Write out, word for word, every line from the first one through the line that holds "skirt('y', -.6, BF-.001, WX, [.7, 1.28], part, -1, WX, 0)", and nothing else; skip the pictures.

**SOURCE MATERIAL:**
************
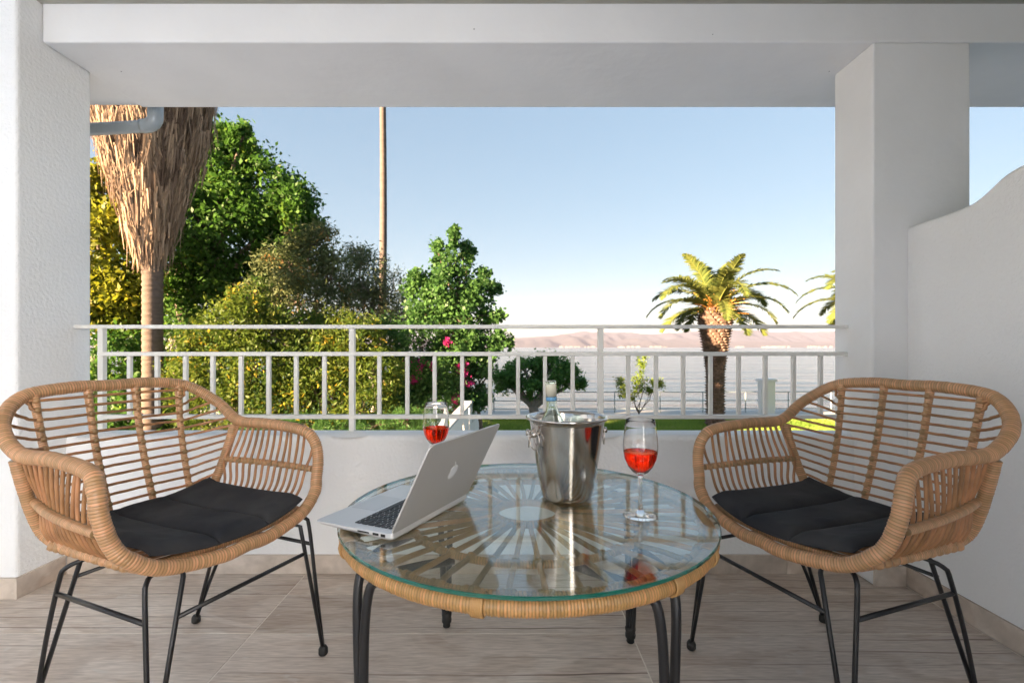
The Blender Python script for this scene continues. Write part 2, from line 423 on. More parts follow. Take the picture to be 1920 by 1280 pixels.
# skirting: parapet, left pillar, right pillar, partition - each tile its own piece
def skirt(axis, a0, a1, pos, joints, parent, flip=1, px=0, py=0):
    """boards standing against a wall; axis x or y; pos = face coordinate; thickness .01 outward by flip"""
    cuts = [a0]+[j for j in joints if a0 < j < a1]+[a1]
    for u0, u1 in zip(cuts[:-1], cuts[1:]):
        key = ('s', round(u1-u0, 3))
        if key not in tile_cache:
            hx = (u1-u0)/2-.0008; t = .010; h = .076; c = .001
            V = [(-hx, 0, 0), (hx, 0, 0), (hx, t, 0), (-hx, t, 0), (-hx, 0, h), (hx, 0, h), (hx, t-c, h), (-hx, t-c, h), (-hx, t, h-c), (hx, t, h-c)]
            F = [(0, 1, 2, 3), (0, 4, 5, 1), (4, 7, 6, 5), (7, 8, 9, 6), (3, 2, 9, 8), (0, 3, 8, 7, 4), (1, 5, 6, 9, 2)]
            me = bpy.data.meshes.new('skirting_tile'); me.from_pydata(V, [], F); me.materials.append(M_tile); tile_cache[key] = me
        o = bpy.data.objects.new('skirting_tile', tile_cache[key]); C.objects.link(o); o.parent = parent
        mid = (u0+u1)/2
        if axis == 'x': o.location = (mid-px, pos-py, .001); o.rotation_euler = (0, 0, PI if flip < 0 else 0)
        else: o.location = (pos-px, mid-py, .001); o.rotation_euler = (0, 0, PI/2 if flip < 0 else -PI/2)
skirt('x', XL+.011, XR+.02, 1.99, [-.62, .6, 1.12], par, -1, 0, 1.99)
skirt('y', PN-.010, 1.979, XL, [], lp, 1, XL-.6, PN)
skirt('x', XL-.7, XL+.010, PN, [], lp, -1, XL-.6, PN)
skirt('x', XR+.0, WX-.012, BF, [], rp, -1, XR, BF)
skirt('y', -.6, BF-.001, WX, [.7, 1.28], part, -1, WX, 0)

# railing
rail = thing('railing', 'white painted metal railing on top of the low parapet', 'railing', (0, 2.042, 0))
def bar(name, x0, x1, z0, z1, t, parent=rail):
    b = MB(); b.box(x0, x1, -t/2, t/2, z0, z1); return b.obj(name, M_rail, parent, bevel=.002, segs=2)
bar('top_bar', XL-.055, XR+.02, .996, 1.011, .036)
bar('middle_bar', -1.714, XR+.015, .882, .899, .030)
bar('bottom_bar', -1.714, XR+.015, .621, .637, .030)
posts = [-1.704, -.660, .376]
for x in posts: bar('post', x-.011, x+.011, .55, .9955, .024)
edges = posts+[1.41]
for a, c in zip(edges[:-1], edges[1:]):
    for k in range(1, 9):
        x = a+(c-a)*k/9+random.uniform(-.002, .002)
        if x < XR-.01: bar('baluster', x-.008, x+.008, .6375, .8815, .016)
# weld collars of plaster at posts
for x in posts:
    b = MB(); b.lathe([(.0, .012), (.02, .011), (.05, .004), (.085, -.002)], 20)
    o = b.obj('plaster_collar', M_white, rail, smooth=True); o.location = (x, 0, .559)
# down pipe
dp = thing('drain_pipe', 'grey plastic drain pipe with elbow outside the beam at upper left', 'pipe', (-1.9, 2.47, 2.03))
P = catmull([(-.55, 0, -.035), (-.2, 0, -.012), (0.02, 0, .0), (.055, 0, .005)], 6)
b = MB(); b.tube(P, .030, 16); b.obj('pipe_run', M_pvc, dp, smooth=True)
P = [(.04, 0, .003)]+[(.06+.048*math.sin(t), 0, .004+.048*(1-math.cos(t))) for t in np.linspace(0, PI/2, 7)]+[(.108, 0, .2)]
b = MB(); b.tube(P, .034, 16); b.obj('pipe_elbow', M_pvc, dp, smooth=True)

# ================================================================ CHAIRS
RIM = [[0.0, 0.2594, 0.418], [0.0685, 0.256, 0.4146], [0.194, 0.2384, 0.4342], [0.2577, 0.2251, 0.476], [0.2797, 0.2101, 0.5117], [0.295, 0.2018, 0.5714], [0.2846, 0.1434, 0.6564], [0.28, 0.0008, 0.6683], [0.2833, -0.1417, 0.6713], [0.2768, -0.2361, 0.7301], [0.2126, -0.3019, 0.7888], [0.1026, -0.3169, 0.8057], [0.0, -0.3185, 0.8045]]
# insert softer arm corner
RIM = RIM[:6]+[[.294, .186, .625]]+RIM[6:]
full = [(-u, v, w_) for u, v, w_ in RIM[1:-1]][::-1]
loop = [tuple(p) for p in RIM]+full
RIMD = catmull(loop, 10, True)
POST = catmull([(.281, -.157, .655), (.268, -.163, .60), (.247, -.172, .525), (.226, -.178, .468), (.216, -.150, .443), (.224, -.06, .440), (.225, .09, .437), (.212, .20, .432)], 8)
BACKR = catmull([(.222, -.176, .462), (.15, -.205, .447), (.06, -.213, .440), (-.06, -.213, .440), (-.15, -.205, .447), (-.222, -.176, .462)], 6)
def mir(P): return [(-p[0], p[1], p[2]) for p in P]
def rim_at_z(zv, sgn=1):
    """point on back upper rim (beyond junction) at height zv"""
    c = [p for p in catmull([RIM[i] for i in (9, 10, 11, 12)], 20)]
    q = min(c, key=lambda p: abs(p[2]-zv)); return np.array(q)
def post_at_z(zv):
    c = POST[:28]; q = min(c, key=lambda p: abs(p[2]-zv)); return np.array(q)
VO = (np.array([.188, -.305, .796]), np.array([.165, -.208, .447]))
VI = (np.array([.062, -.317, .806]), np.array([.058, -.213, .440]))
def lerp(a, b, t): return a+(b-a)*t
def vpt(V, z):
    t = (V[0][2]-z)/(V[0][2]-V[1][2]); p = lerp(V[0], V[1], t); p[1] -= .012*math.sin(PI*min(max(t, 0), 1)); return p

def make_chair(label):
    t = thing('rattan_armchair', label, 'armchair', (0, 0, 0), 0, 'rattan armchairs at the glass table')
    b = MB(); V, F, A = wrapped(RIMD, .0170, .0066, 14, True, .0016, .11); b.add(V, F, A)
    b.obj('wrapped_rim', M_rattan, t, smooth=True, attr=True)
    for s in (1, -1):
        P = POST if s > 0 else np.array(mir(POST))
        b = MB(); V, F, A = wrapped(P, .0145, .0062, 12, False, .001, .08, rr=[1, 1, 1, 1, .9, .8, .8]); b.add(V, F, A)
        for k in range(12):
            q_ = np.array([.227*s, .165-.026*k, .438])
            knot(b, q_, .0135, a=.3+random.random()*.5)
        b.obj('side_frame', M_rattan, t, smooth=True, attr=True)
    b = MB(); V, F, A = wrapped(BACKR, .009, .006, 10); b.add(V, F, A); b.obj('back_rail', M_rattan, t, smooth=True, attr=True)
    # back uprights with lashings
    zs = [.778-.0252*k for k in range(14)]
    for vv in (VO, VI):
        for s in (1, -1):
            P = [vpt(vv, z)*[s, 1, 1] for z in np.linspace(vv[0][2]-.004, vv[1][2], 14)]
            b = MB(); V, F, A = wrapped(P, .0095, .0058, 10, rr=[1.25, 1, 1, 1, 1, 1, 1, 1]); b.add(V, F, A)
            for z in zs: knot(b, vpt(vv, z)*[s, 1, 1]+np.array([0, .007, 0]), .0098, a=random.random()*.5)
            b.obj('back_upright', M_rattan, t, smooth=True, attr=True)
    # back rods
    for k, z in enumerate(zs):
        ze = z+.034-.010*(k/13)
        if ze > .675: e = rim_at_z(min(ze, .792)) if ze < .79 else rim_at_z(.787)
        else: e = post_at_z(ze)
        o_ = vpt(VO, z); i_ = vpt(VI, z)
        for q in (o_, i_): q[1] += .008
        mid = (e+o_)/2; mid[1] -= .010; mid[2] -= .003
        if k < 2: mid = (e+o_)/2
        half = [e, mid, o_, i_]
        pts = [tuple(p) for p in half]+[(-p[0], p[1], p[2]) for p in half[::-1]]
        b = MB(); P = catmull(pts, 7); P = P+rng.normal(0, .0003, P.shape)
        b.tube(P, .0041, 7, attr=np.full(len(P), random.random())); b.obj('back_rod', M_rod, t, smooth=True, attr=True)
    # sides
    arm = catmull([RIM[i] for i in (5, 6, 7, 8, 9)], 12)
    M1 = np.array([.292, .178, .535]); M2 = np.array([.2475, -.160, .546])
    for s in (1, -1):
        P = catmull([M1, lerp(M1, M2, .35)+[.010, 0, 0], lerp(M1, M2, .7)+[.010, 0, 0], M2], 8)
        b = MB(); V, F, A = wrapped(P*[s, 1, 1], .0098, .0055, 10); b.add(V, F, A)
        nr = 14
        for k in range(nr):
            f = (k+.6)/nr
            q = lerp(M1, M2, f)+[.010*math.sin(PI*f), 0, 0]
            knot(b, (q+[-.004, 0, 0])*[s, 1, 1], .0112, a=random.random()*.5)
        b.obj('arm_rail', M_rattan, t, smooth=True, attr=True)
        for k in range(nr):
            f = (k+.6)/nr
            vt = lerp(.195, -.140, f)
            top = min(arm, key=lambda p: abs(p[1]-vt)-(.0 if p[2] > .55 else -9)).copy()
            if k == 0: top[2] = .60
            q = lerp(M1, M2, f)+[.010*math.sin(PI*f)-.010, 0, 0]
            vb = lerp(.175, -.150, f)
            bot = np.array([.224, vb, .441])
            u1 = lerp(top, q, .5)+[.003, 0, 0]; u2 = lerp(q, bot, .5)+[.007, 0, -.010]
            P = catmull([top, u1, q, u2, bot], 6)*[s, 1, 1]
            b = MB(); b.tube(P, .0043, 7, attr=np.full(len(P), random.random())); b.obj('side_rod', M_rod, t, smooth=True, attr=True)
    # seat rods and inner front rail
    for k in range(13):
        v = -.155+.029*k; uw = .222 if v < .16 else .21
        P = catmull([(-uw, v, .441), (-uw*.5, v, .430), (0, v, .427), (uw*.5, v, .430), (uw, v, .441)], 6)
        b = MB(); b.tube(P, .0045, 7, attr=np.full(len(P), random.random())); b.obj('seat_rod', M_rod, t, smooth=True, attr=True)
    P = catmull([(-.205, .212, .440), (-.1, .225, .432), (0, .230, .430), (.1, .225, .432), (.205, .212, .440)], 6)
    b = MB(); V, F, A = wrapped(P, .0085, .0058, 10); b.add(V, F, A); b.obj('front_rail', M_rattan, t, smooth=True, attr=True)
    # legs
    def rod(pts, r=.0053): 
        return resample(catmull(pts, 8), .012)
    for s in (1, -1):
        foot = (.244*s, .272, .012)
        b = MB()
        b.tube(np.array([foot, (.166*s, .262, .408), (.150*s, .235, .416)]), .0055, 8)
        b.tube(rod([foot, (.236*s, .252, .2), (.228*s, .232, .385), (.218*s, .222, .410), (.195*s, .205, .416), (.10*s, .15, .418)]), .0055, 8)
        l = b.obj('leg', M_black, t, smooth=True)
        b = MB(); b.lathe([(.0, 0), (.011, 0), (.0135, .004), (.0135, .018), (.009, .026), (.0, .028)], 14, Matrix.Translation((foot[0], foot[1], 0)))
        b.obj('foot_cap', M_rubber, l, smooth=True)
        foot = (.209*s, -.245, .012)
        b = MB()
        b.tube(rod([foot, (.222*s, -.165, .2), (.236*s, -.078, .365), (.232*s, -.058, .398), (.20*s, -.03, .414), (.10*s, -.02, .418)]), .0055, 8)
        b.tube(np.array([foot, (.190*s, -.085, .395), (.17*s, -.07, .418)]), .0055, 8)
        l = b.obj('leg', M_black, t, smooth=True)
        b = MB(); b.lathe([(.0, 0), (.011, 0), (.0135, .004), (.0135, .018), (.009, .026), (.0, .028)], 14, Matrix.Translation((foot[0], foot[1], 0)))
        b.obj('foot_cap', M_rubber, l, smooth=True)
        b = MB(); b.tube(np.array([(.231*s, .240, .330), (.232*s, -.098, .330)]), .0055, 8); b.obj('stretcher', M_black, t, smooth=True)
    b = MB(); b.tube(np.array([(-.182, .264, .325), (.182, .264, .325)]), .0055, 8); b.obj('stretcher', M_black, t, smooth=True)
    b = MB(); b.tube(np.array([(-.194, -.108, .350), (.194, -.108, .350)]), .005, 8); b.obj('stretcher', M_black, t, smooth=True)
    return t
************
**EXPECTED ANSWER:**
The Blender Python script for this scene continues. Write part 2, from line 423 on. More parts follow. Take the picture to be 1920 by 1280 pixels.
# skirting: parapet, left pillar, right pillar, partition - each tile its own piece
def skirt(axis, a0, a1, pos, joints, parent, flip=1, px=0, py=0):
    """boards standing against a wall; axis x or y; pos = face coordinate; thickness .01 outward by flip"""
    cuts = [a0]+[j for j in joints if a0 < j < a1]+[a1]
    for u0, u1 in zip(cuts[:-1], cuts[1:]):
        key = ('s', round(u1-u0, 3))
        if key not in tile_cache:
            hx = (u1-u0)/2-.0008; t = .010; h = .076; c = .001
            V = [(-hx, 0, 0), (hx, 0, 0), (hx, t, 0), (-hx, t, 0), (-hx, 0, h), (hx, 0, h), (hx, t-c, h), (-hx, t-c, h), (-hx, t, h-c), (hx, t, h-c)]
            F = [(0, 1, 2, 3), (0, 4, 5, 1), (4, 7, 6, 5), (7, 8, 9, 6), (3, 2, 9, 8), (0, 3, 8, 7, 4), (1, 5, 6, 9, 2)]
            me = bpy.data.meshes.new('skirting_tile'); me.from_pydata(V, [], F); me.materials.append(M_tile); tile_cache[key] = me
        o = bpy.data.objects.new('skirting_tile', tile_cache[key]); C.objects.link(o); o.parent = parent
        mid = (u0+u1)/2
        if axis == 'x': o.location = (mid-px, pos-py, .001); o.rotation_euler = (0, 0, PI if flip < 0 else 0)
        else: o.location = (pos-px, mid-py, .001); o.rotation_euler = (0, 0, PI/2 if flip < 0 else -PI/2)
skirt('x', XL+.011, XR+.02, 1.99, [-.62, .6, 1.12], par, -1, 0, 1.99)
skirt('y', PN-.010, 1.979, XL, [], lp, 1, XL-.6, PN)
skirt('x', XL-.7, XL+.010, PN, [], lp, -1, XL-.6, PN)
skirt('x', XR+.0, WX-.012, BF, [], rp, -1, XR, BF)
skirt('y', -.6, BF-.001, WX, [.7, 1.28], part, -1, WX, 0)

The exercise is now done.